I won’t attempt to summarise Bourdieu’s approach to sociology, or social philosophy; it’s probably not possible to do so more concisely than this book does it. But this specificity of his concepts, and their derivation from empirical investigations acts as a striking (and contrasting) example of rigour for the social or cultural theorist. Rather than presenting a theoretical framework through which to view social or cultural phenomena, he analyses his data (often copious, and processed in collaboration with mathematicians), and deploys terms to describe the patterns and relations he finds. So, although he returns repeatedly to the idea of social fields, he doesn’t attempt to establish a taxonomy of such fields, and then relate given phenomena to an enduring idea of ‘the political field’, ‘the economic field’ and so forth. Instead he examines how each field is constituted in the specific circumstances of his encounter with it, and writes of disclosing ‘temporary truths’.

Bourdieu was very clear that sociology is not physics, and that its subject matter is always a moving target. As such, any attempt at the sort of taxonomy he rejected would be essentially metaphysical, and serve only to obscure the empirical reality underlying any study. The difficulty with his approach is that not only does it require extreme intellectual rigour, and very specific attention to self-examination (his concept of reflexivity), but that it necessarily exposes interests and power structures that social groups in hegemonic positions (be they political, economic, academic, or in other social fields) would much prefer were left unexamined. For this reason his work and ideas are probably much identified in Britain and America with that pesky, confusing, French post-modernist critical theory and all its unnecessary long words.

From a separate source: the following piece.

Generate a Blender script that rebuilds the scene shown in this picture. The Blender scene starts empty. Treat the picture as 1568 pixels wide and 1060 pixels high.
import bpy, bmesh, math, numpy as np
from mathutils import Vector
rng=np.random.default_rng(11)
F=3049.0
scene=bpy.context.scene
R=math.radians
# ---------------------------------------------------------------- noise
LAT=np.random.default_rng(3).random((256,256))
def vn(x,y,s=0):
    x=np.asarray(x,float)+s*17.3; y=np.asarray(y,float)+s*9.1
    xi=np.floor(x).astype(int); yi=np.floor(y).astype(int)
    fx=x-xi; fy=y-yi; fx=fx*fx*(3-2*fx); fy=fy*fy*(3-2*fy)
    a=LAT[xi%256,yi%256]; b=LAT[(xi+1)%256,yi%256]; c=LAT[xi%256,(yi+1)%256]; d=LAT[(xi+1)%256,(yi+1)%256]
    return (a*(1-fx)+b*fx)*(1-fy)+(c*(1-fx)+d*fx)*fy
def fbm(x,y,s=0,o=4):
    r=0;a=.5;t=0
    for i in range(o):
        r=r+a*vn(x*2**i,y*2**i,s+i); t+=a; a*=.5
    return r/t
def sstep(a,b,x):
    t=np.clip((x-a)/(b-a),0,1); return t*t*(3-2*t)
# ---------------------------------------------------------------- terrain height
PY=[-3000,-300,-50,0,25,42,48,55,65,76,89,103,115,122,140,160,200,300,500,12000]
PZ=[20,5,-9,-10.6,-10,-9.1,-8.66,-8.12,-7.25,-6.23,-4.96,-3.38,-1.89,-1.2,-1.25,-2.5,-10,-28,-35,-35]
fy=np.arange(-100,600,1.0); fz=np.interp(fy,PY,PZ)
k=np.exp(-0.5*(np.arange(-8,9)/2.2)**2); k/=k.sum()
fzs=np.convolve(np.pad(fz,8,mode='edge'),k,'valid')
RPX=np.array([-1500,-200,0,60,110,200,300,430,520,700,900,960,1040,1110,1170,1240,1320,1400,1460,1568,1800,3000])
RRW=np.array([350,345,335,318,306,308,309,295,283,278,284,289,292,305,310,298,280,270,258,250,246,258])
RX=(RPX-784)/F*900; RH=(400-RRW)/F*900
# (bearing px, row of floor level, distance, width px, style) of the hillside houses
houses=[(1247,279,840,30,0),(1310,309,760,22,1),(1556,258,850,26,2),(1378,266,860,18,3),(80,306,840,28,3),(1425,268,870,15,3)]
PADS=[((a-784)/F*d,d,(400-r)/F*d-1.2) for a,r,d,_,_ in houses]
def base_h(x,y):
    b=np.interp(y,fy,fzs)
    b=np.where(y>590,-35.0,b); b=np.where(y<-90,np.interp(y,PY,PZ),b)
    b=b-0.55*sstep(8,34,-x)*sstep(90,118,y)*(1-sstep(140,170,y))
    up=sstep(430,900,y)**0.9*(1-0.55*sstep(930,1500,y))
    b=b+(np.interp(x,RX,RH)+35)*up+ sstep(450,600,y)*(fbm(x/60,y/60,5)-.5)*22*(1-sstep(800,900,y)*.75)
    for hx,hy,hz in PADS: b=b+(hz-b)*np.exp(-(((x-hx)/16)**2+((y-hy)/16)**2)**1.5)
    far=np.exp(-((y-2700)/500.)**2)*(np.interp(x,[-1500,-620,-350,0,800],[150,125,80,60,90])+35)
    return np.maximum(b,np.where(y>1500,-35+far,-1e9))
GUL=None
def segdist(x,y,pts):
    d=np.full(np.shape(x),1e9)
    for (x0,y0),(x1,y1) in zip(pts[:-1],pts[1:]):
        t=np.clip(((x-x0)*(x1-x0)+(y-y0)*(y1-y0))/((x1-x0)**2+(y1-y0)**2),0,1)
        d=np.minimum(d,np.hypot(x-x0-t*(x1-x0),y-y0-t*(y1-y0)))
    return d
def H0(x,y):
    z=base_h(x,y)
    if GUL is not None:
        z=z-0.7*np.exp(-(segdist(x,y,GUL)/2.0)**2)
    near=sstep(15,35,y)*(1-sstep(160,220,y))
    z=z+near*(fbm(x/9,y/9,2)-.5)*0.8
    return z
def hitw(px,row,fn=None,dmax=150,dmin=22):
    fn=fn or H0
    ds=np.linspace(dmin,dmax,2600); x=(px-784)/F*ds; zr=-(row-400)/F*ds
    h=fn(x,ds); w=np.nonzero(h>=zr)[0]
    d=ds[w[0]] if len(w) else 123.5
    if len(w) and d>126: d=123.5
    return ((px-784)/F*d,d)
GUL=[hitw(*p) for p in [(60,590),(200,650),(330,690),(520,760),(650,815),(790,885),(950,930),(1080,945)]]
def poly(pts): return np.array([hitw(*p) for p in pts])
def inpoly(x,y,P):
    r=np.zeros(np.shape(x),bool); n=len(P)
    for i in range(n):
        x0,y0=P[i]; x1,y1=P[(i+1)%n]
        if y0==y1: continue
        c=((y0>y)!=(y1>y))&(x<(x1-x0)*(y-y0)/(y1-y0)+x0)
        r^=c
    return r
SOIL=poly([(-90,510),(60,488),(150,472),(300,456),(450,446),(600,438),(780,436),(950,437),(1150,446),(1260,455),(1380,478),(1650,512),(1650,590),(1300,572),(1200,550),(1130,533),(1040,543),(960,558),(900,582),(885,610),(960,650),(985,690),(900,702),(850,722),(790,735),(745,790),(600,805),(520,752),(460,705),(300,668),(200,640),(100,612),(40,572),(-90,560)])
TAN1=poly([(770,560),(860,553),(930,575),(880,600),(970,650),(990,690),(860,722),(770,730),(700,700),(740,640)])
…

Post-modernism was something that Bourdieu himself used only in a pejorative sense, however, and rather than attempting to supersede a structural or objectivist approach with a post-structural, subjectivist one, his lifelong project (successful as far as I can tell from this one book) was to establish a method for doing social research that was simultaneously subjective and objective, that attended equally to the individual and their social context, without according ontological priority to one or the other. As such, the epistemological implications of his work seem to have relevance far beyond the confines of his own discipline.